The company declined to comment yesterday.

But official sources told _WestBusiness _that Atlantic, along with struggling gold producer Navigator, is seeking to defer royalty payments of up to 5 per cent of the value of its production, possibly for years.

It comes just days after Atlantic boss Michael Minosora asked for - but has not yet been granted - a second extension to a deadline set by the Australian Securities Exchange to subscribe for $10 million shares in Mid West miner.

Mr Minosora's investment was meant to be part of a broader $41.7 million capital raising anchored by a $30 million injection from Atlantic's Indonesian backer Droxford, on April 27.

The first batch of Windimurra vanadium was produced in January, and the company is targeting full production of 6300 tonnes with a workforce of 140 by next year.

At current vanadium prices Atlantic could pay as much as $11 million in annual royalties, if it can overcome production problems.

Resources Minister Norman Moore would not discuss individual cases but said the Government was open to approaches in limited cases.

"I am always happy to discuss royalty relief with any mining companies that are experiencing demonstrable financial difficulties and where relief may avoid closure and job losses," he said. "To date I have not provided relief to any companies."

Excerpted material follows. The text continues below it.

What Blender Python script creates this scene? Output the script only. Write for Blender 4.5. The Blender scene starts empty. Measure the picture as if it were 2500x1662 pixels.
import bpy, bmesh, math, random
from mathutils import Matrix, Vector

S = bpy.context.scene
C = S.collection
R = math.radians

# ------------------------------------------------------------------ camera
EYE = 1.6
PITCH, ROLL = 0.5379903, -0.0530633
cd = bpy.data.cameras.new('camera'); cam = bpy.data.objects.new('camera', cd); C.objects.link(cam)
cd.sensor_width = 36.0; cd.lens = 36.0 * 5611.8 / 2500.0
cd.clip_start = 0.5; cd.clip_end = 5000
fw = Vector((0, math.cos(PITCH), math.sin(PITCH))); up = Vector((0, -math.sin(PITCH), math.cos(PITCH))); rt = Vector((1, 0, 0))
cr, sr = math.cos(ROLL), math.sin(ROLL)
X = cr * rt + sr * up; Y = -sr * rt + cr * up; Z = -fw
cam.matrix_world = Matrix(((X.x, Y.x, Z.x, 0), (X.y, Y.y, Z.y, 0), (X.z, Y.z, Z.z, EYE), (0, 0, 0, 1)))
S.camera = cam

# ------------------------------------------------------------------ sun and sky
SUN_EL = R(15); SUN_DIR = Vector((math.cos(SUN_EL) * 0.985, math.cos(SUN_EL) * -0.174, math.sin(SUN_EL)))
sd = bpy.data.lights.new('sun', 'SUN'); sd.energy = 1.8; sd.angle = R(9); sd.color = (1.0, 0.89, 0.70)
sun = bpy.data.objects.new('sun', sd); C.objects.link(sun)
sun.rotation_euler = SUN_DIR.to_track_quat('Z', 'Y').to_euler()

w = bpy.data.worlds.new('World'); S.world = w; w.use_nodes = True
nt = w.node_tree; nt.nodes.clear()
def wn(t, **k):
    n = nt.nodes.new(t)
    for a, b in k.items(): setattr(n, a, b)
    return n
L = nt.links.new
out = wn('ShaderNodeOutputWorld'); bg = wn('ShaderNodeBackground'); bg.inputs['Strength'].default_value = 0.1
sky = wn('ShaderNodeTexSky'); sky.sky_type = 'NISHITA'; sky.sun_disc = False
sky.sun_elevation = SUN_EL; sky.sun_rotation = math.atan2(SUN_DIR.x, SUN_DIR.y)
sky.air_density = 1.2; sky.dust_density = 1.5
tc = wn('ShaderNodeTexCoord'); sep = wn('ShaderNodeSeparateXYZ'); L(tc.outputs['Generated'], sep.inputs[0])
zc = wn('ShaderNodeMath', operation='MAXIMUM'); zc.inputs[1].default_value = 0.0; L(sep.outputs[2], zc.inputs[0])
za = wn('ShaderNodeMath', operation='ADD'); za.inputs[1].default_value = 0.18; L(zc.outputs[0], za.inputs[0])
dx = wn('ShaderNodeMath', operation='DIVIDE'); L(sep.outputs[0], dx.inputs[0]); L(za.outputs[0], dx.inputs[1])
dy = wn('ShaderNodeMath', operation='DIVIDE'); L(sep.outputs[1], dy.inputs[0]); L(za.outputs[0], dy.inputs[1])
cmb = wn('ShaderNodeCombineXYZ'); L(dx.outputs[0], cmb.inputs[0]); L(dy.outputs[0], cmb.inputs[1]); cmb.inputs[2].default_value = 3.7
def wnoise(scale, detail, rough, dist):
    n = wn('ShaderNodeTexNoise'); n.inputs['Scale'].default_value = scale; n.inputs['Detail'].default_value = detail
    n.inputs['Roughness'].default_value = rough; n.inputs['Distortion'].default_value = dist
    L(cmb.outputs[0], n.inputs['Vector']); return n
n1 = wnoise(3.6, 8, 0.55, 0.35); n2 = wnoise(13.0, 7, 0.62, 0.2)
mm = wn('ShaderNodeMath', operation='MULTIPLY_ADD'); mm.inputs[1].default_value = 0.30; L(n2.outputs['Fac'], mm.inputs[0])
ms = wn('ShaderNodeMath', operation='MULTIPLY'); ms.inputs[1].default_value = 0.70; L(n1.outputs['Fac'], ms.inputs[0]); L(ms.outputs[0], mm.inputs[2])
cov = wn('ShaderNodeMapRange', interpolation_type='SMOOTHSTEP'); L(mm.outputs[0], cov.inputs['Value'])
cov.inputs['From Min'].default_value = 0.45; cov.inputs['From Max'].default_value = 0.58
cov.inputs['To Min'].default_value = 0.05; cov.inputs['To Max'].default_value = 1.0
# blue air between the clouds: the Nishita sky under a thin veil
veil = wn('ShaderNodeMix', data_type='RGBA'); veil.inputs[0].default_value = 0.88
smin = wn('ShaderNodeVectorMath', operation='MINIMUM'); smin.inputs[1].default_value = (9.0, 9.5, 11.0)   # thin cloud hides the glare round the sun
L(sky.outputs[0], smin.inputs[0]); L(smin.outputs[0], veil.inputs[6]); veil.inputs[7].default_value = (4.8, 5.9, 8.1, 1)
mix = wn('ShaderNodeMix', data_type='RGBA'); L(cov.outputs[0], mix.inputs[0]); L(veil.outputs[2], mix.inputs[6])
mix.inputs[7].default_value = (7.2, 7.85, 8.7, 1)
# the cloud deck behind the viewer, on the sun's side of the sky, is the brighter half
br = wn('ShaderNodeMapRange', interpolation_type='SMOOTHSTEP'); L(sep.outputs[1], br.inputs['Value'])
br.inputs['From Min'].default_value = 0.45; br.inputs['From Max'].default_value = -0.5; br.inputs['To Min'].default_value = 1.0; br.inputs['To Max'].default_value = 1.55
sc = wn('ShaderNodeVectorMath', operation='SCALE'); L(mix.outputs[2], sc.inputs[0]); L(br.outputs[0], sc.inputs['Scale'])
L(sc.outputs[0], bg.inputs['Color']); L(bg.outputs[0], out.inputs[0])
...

Separately, Navigator Resources remains blocked in its attempts to defer at least $4 million of future state royalty payments, which limit its future ability to draw on its short-term $10 million finance facility.

The company was last week hit with a $33,000 fine from Australia's corporate regulator over a misleading $32 million rights issue last year.

It has missed production targets at its Bronzewing gold mine, and last week effectively told the market it was on its last legs as it tries to cut costs.

The woes come as the Government begins a review of the royalty system flagged in the May Budget.